By Pradeep Rane | 25 Feb 2002

1
Mumbai: Shareholders of Rayban and South-East Asia Marine Engineering and Construction (Seamec) are likely to get a major windfall, as their foreign promoters are expected to make open offers at prices substantially higher to the ruling market price.

While Luxxottica of Italy, Raybans parent, is expected to make an offer at around Rs 96 per share against the current market price of Rs 55 per share, the Technip group of France, Seamecs parent, is to make an offer at Rs 200 per share against the ruling market price of Rs 80.

The Securities and Exchange Board of India (Sebi), the Indian market regulator, last week pulled up both Luxxottica and the Technip group for violating the Sebi takeover code by not making an open offer following the acquisition of shares in domestic companies. It had issued show-cause notices to Luxxottica for the takeover code violation.

Under the Sebi takeover code, acquisition of over 15 per cent in a domestic company triggers the takeover code and the acquirer will have to make an open offer for buying a minimum 20 per cent from other shareholders.

The notices have been issued to these companies under regulation 44 and 45 of the Sebi takeover code and section 11, 11B and 24 of the Sebi Act, asking why action should not be taken for violating the code. Sebi has given the two companies time till 5 March 2002 to reply.

Sebi says Luxxottica violated the code by not making an open offer by buying the minimum 20 per cent from the shareholders of Rayban Sun Optics India after it purchased Raybans global parent. Rayban was formerly called Bausch and Lomb India. In April 1999, the Luxxottica group acquired the sunglasses business of B&L USA and through this, indirectly gained control of the 44 per cent in B&L India.

Sebi has said the company will have to make an offer to acquire a minimum 20 per cent from public shareholders of the company. It said the reference date for calculating the price will be 28 April 1999, which is the six-month average price prior to the reference date. The open offer works out approximately to Rs 96.35 per share.
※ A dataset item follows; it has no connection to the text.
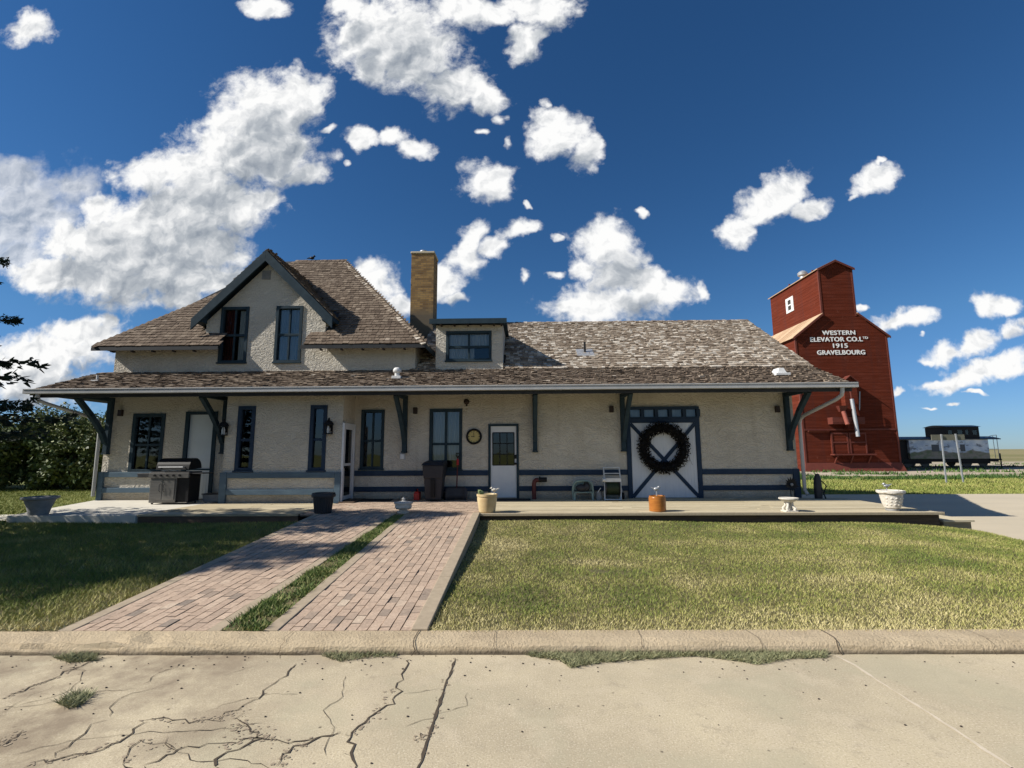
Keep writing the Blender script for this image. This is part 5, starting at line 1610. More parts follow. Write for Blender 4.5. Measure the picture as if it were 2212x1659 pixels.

Sebi also served a notice to the Technip group for violating the takeover code following its acquisition of a controlling stake in Seamec. The French company had acquired 29.7 per cent in Coflexip Stena Offshore (CSO) from Stena International sometime in April 2000. CSO was the parent company of Seamec.

Following the acquisition of the stake, Technip had made an open offer in July 2001 to minority shareholders of CSO and secured a 98.4 per cent in CSO in October 2001. With this, Technip also got an indirect control of CSOs 58.2 per cent stake in subsidiary Seamec, formerly Peerless Shipping. Sebi has said the reference date for calculating the price is 12 April 2000, the date when it acquired the stake from Stena International. The offer price is estimated to be over Rs 200.